EXERCISE REQUIREMENTS: Repeat the listing that follows, character for character, minus the pictures.
▼
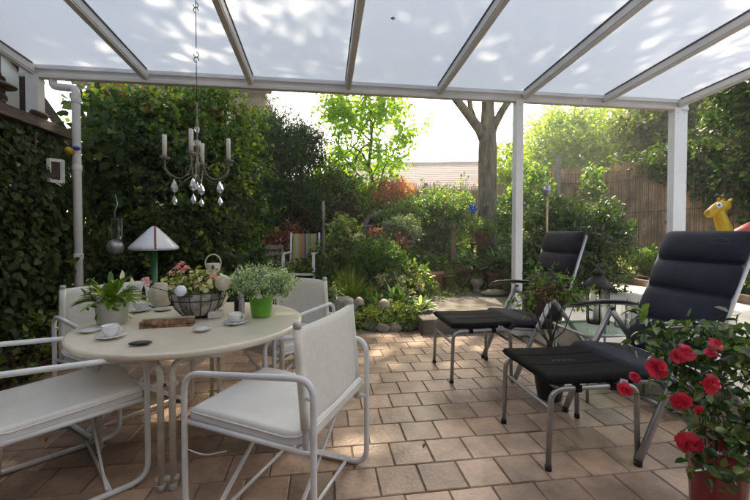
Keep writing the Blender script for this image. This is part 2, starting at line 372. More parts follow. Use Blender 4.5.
# ------------------------------------------------------------------ foliage
def unit(a): return a / np.maximum(np.linalg.norm(a, axis=1, keepdims=True), 1e-9)
def leaf_mesh(name, m, parent, P, D, Nn, L, ratio=0.5, fold=0.12, curl=0.15, kind=None, seed=0, simple=False):
    """P base points, D growth direction, Nn rough normal, L length per leaf"""
    rg = np.random.default_rng(seed)
    P = np.asarray(P, float); n = len(P); D = unit(np.asarray(D, float)); L = np.broadcast_to(np.asarray(L, float), (n,))[:, None]
    Sd = unit(np.cross(D, np.asarray(Nn, float)) + 1e-6); Nn = np.cross(Sd, D)
    w = L * ratio * 0.5
    if simple:
        vs = np.stack([P, P + D * L * .5 + Sd * w, P + D * L - Nn * L * curl, P + D * L * .5 - Sd * w], 1).reshape(-1, 3)
        loops = np.arange(n * 4); nf = n; k = 4; per = 1
    else:
        vs = np.stack([P, P + D * L * .3 + Sd * w + Nn * w * fold * 2, P + D * L * .68 + Sd * w * .78 + Nn * (w * fold * 2 - L * curl * .4),
                       P + D * L - Nn * L * curl, P + D * L * .68 - Sd * w * .78 + Nn * (w * fold * 2 - L * curl * .4), P + D * L * .3 - Sd * w + Nn * w * fold * 2], 1).reshape(-1, 3)
        base = np.arange(n)[:, None] * 6
        loops = (base + np.array([0, 1, 2, 3, 0, 3, 4, 5])[None]).reshape(-1); nf = 2 * n; per = 2
    me = bpy.data.meshes.new(name)
    me.vertices.add(len(vs)); me.vertices.foreach_set('co', vs.astype(np.float32).ravel())
    me.loops.add(len(loops)); me.loops.foreach_set('vertex_index', loops.astype(np.int32))
    me.polygons.add(nf); me.polygons.foreach_set('loop_start', (np.arange(nf) * 4).astype(np.int32))
    try: me.polygons.foreach_set('loop_total', np.full(nf, 4, np.int32))
    except Exception: pass
    a = me.attributes.new('rnd', 'FLOAT', 'FACE'); a.data.foreach_set('value', np.repeat(rg.random(n), per).astype(np.float32))
    me.update(calc_edges=True); me.validate()
    o = link(name, me, m, parent)
    if kind: o['kind'] = kind
    return o
def cloud(blobs, n, size, seed=0, cluster=7, shell=0.55, spread=1.1, up=0.35, droop=0.25, lump=0.22, hemi=None, keep=None):
    """leaf positions of a crown: leaves in small twigs, twigs near the lumpy outside of each blob"""
    rg = np.random.default_rng(seed); blobs = np.array(blobs, float)
    wgt = (blobs[:, 3] * blobs[:, 4] * blobs[:, 5]) ** (2 / 3); wgt /= wgt.sum()
    nt = max(1, n // cluster); bi = rg.choice(len(blobs), nt, p=wgt)
    d = unit(rg.normal(size=(nt, 3)))
    if hemi is not None: d[:, 2] = np.where(d[:, 2] < hemi, -d[:, 2], d[:, 2])
    ph = rg.random((len(blobs), 3))[bi] * 6.28
    lum = 1 + lump * (np.sin(5 * d[:, 0] + ph[:, 0]) * np.sin(5 * d[:, 1] + ph[:, 1]) + 0.7 * np.sin(8 * d[:, 2] + ph[:, 2] + 4 * d[:, 0]))
    rr = (shell + (1 - shell) * rg.random(nt) ** 0.7) * lum
    tw = blobs[bi, :3] + d * blobs[bi, 3:6] * rr[:, None]
    tdir = unit(d + rg.normal(size=(nt, 3)) * 0.5 + np.array([0, 0, up]))
    i = np.repeat(np.arange(nt), cluster); t = np.tile(np.linspace(0, 1, cluster), nt)
    m = len(i)
    sz = size * (0.65 + 0.7 * rg.random(m))
    P = tw[i] + tdir[i] * (t[:, None] * size * spread * cluster * 0.28) + rg.normal(size=(m, 3)) * size * 0.3
    D = unit(tdir[i] * 0.5 + rg.normal(size=(m, 3)) * 0.8 + np.array([0, 0, -droop]))
    Nn = unit(rg.normal(size=(m, 3)) * 0.6 + d[i] * 0.6 + np.array([0, 0, 0.6]))
    if keep is not None:
        k = keep(P); P, D, Nn, sz = P[k], D[k], Nn[k], sz[k]
    return P, D, Nn, sz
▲
ANSWER BELOW:
Keep writing the Blender script for this image. This is part 2, starting at line 372. More parts follow. Use Blender 4.5.
# ------------------------------------------------------------------ foliage
def unit(a): return a / np.maximum(np.linalg.norm(a, axis=1, keepdims=True), 1e-9)
def leaf_mesh(name, m, parent, P, D, Nn, L, ratio=0.5, fold=0.12, curl=0.15, kind=None, seed=0, simple=False):
    """P base points, D growth direction, Nn rough normal, L length per leaf"""
    rg = np.random.default_rng(seed)
    P = np.asarray(P, float); n = len(P); D = unit(np.asarray(D, float)); L = np.broadcast_to(np.asarray(L, float), (n,))[:, None]
    Sd = unit(np.cross(D, np.asarray(Nn, float)) + 1e-6); Nn = np.cross(Sd, D)
    w = L * ratio * 0.5
    if simple:
        vs = np.stack([P, P + D * L * .5 + Sd * w, P + D * L - Nn * L * curl, P + D * L * .5 - Sd * w], 1).reshape(-1, 3)
        loops = np.arange(n * 4); nf = n; k = 4; per = 1
    else:
        vs = np.stack([P, P + D * L * .3 + Sd * w + Nn * w * fold * 2, P + D * L * .68 + Sd * w * .78 + Nn * (w * fold * 2 - L * curl * .4),
                       P + D * L - Nn * L * curl, P + D * L * .68 - Sd * w * .78 + Nn * (w * fold * 2 - L * curl * .4), P + D * L * .3 - Sd * w + Nn * w * fold * 2], 1).reshape(-1, 3)
        base = np.arange(n)[:, None] * 6
        loops = (base + np.array([0, 1, 2, 3, 0, 3, 4, 5])[None]).reshape(-1); nf = 2 * n; per = 2
    me = bpy.data.meshes.new(name)
    me.vertices.add(len(vs)); me.vertices.foreach_set('co', vs.astype(np.float32).ravel())
    me.loops.add(len(loops)); me.loops.foreach_set('vertex_index', loops.astype(np.int32))
    me.polygons.add(nf); me.polygons.foreach_set('loop_start', (np.arange(nf) * 4).astype(np.int32))
    try: me.polygons.foreach_set('loop_total', np.full(nf, 4, np.int32))
    except Exception: pass
    a = me.attributes.new('rnd', 'FLOAT', 'FACE'); a.data.foreach_set('value', np.repeat(rg.random(n), per).astype(np.float32))
    me.update(calc_edges=True); me.validate()
    o = link(name, me, m, parent)
    if kind: o['kind'] = kind
    return o
def cloud(blobs, n, size, seed=0, cluster=7, shell=0.55, spread=1.1, up=0.35, droop=0.25, lump=0.22, hemi=None, keep=None):
    """leaf positions of a crown: leaves in small twigs, twigs near the lumpy outside of each blob"""
    rg = np.random.default_rng(seed); blobs = np.array(blobs, float)
    wgt = (blobs[:, 3] * blobs[:, 4] * blobs[:, 5]) ** (2 / 3); wgt /= wgt.sum()
    nt = max(1, n // cluster); bi = rg.choice(len(blobs), nt, p=wgt)
    d = unit(rg.normal(size=(nt, 3)))
    if hemi is not None: d[:, 2] = np.where(d[:, 2] < hemi, -d[:, 2], d[:, 2])
    ph = rg.random((len(blobs), 3))[bi] * 6.28
    lum = 1 + lump * (np.sin(5 * d[:, 0] + ph[:, 0]) * np.sin(5 * d[:, 1] + ph[:, 1]) + 0.7 * np.sin(8 * d[:, 2] + ph[:, 2] + 4 * d[:, 0]))
    rr = (shell + (1 - shell) * rg.random(nt) ** 0.7) * lum
    tw = blobs[bi, :3] + d * blobs[bi, 3:6] * rr[:, None]
    tdir = unit(d + rg.normal(size=(nt, 3)) * 0.5 + np.array([0, 0, up]))
    i = np.repeat(np.arange(nt), cluster); t = np.tile(np.linspace(0, 1, cluster), nt)
    m = len(i)
    sz = size * (0.65 + 0.7 * rg.random(m))
    P = tw[i] + tdir[i] * (t[:, None] * size * spread * cluster * 0.28) + rg.normal(size=(m, 3)) * size * 0.3
    D = unit(tdir[i] * 0.5 + rg.normal(size=(m, 3)) * 0.8 + np.array([0, 0, -droop]))
    Nn = unit(rg.normal(size=(m, 3)) * 0.6 + d[i] * 0.6 + np.array([0, 0, 0.6]))
    if keep is not None:
        k = keep(P); P, D, Nn, sz = P[k], D[k], Nn[k], sz[k]
    return P, D, Nn, sz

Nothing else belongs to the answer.